Senangnya kita bisa mengenali sosok seorang pendengki;
Ia akan mudah sekali mengumbar kekurangan dan kesalahan orang lain.
Namun kabar buruknya adalah sosok seperti ini kerap kali adalah seorang yang handal dalam berkomunikasi dan berdiplomasi sehingga kita tak bisa berpikir jernih dalam mencerna ucapannya.
----
Pada suatu waktu, sosok A datang mendekat dan berkata,
"B itu kan lulusan X. Dan X itu bukan kampus yang diakui dinas jadi orang-orang lulusan X biasanya bermasalah saat bekerja."
Aku cuma melirik sekilas saat A berkata demikian. Paham banget aku tuh arah pembicaraannya bakal kemana. Selanjutnya aku cuma diam mendengarkan. Bukan sekali dua kali dia begitu, maklum karena dia kayaknya merasa tersaingi dengan hadirnya B yang saat itu lulusan D3 namun sosoknya menyita perhatian.
Jelas saja karena B ini memang sosok yang ramah, rendah hati dan point pentingnya adalah dia bukan sosok yang suka menelanjangi kesalahan orang lain atas ketidak tahuan orang tersebut.
Hal itulah yang membuat banyak orang senang dengan sosoknya, aku pun menaruh hormat padanya.
Bertahun-tahun kemudian yang terjadi adalah B menjadi sosok yang melesat kariernya. Kini ia bahkan mendapat beasiswa S3 melalui program di salah satu kementerian.
Sedangkan A tak terlalu banyak berkembang. Ya begitu-begitu saja. Jejak kebiasaannya yang suka mengorek kesalahan orang lain sudah berserakan dimana-mana sehingga orang-orang pun enggan berlama-lama dengannya #Miris.
Maka begitulah jika menyimpan dengki.
Orang lain sudah berlari, eh dia masiiiihhhh saja ublek sendiri.
Selalu saja insecure dengan setiap capaian diri sehingga yang terjadi adalah senang mengumbar kekurangan dan kesalahan orang lain.
Perasaan insecure ini yang membuat diri tak pernah puas meski telah bergelimang capaian dan pujian. Maka kehadiran orang baru menyulut perasaan insecurenya.

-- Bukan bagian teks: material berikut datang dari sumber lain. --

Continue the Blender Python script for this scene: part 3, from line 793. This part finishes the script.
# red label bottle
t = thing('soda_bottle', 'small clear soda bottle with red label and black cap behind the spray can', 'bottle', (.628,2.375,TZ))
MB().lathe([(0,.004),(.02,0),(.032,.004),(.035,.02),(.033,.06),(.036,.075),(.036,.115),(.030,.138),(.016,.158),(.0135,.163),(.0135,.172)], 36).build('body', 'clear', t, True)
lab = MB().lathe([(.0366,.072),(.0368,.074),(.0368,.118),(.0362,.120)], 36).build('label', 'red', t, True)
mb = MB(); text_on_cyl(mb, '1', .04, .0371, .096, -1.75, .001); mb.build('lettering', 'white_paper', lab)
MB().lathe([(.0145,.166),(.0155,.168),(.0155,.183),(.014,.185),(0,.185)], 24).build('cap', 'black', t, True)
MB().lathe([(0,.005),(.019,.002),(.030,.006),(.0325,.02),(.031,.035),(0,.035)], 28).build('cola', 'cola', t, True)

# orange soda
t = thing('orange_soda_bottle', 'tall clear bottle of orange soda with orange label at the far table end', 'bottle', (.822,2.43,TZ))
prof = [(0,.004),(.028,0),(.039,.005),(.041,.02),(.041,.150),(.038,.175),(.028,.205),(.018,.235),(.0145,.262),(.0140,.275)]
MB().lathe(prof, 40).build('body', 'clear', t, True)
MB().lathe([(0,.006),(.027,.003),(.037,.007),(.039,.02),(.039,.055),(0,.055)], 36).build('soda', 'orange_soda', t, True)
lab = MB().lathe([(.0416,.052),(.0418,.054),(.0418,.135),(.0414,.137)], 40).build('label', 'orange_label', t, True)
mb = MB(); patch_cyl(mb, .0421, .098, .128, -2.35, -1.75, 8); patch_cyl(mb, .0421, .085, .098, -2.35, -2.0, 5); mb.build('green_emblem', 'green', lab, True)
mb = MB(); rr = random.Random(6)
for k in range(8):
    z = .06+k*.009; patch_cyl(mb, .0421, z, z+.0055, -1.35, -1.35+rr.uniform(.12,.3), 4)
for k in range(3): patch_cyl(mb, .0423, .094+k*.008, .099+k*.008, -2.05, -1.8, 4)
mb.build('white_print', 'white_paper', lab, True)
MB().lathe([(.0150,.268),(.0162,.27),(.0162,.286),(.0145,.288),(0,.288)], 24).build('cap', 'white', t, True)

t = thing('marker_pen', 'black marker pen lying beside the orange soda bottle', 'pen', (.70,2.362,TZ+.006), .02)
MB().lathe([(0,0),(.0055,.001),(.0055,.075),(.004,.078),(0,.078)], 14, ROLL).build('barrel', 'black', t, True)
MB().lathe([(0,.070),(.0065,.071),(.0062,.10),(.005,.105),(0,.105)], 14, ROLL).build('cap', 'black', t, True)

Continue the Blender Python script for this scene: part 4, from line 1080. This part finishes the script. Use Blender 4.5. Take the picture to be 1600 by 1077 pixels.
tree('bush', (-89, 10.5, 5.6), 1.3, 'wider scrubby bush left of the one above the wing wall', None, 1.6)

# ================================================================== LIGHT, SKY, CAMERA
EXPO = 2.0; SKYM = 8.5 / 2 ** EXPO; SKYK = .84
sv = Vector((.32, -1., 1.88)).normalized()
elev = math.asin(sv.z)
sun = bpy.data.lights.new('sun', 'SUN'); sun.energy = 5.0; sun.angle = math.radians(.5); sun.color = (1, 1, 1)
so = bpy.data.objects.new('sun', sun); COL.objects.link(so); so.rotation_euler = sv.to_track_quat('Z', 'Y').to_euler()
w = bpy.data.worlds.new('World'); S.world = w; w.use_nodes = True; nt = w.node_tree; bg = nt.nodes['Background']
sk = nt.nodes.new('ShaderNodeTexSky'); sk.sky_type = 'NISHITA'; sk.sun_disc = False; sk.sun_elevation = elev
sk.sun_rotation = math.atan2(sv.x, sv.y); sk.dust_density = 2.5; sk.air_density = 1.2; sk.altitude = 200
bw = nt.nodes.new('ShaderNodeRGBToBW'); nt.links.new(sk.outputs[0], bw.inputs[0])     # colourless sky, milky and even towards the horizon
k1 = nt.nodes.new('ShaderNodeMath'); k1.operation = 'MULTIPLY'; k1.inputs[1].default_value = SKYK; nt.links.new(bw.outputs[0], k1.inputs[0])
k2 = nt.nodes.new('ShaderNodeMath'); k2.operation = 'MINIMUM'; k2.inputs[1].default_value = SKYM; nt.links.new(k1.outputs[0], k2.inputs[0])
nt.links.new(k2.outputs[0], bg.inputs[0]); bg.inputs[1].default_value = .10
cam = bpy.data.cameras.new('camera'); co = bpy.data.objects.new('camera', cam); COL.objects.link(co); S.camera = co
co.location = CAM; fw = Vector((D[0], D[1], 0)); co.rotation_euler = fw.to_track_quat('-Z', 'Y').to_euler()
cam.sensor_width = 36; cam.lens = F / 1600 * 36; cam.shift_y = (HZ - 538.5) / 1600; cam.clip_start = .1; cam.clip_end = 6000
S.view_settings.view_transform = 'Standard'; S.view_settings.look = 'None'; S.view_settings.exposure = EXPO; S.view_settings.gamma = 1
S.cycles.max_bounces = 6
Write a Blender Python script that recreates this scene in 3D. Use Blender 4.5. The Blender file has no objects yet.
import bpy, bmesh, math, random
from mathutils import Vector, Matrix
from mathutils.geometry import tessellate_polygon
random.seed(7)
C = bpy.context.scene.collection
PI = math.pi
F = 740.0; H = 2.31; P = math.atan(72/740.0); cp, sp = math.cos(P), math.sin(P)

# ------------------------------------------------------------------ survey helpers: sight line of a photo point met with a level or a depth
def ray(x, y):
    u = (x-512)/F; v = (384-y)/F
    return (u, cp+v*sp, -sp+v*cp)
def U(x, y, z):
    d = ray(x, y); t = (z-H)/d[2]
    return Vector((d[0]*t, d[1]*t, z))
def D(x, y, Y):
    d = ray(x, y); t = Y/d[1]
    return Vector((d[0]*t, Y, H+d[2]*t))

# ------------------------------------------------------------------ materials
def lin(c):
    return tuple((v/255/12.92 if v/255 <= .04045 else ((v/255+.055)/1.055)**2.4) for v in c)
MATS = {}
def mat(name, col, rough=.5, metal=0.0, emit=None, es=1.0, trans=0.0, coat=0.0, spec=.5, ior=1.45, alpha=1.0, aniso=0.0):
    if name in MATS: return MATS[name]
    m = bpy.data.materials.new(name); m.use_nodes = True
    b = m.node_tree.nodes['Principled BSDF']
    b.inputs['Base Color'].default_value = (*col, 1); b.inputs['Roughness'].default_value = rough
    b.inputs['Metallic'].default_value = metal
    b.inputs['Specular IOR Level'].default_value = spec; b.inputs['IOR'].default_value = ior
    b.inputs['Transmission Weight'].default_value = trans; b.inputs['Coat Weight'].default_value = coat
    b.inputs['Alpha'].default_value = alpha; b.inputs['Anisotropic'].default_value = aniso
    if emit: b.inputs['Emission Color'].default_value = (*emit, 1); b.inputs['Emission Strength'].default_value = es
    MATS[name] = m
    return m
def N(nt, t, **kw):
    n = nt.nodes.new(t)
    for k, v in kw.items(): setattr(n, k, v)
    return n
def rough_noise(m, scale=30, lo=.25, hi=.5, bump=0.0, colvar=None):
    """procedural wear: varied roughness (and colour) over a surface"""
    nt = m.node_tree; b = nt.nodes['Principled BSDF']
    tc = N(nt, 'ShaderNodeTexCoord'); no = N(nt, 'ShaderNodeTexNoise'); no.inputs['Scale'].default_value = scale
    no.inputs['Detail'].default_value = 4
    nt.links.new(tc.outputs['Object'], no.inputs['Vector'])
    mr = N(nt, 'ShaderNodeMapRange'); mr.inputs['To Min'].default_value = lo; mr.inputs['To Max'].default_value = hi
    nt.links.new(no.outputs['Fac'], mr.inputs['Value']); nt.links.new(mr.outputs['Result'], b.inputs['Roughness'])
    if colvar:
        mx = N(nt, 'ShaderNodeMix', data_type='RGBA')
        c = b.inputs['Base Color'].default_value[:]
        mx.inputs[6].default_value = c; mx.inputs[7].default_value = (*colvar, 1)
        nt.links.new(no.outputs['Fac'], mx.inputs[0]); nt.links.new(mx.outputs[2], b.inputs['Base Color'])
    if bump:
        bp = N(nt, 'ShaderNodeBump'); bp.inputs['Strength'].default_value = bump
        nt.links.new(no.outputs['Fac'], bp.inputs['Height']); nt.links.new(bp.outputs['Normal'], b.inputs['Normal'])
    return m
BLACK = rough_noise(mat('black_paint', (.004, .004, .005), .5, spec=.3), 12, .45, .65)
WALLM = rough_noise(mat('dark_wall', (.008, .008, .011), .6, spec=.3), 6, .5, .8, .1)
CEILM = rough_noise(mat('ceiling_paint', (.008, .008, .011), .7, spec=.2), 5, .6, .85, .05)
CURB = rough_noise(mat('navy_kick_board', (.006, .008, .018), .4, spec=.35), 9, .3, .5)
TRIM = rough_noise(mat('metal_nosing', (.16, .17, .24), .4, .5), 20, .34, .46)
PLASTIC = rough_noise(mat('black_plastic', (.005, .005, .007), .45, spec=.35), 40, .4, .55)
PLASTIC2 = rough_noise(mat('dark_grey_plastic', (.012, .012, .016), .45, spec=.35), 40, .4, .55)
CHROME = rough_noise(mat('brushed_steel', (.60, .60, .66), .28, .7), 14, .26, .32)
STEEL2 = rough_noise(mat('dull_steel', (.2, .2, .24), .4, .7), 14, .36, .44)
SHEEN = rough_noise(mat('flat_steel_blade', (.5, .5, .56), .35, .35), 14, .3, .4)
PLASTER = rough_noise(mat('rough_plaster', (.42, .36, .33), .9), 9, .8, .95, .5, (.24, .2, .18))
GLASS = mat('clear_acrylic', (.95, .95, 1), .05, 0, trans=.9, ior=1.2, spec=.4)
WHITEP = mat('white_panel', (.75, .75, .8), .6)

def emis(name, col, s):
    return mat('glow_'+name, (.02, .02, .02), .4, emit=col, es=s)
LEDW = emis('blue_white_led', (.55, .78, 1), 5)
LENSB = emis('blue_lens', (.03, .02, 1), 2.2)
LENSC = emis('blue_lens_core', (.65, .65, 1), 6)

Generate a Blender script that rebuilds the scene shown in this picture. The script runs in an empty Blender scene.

Dia bahkan bisa begitu halus namun lihai menjatuhkan orang lain demi menjaga agar dirinya dipuji. Ngeri sekali.
Maka cara terbaik menghadapi seorang pendengki adalah tutup mata, telinga dan mulut kita terhadapnya.
Tutup mata artinya kita tuh ga perlu kok melihat aktivitasnya. Biar saja dia jempalitan kesana-kemari demi menyita perhatian banyak orang agar tertuju padanya seorang. Udah biar saja. Kita fokus saja pada apa yang kita lakukan di depan mata.
Tutup telinga artinya apapun kata-katanya yang negatif tentang kita hanya merupakan luapan emosi atas perasaan insecurenya. Jadi jelas dia sedang bermasalah dengan dirinya sendiri maka jangan repotkan diri dengan terlibat di dalamnya.
Tutup mulut artinya sudahlah tak usah banyak klarifikasi atas setiap pernyataannya yang pernah provokasi. Ada yang terhasut yo ben, emang kita bisa apa? Biarin aja tak usah panjang kata.
Seorang pendengki itu toh pada akhirnya menderita sendiri. Ia tak pernah merasakan cukup dan bahagia yang sesungguhnya. Jadikan itu pelajaran agar kita tak seperti itu atau bersiaplah untuk lelah hati seumur hidup.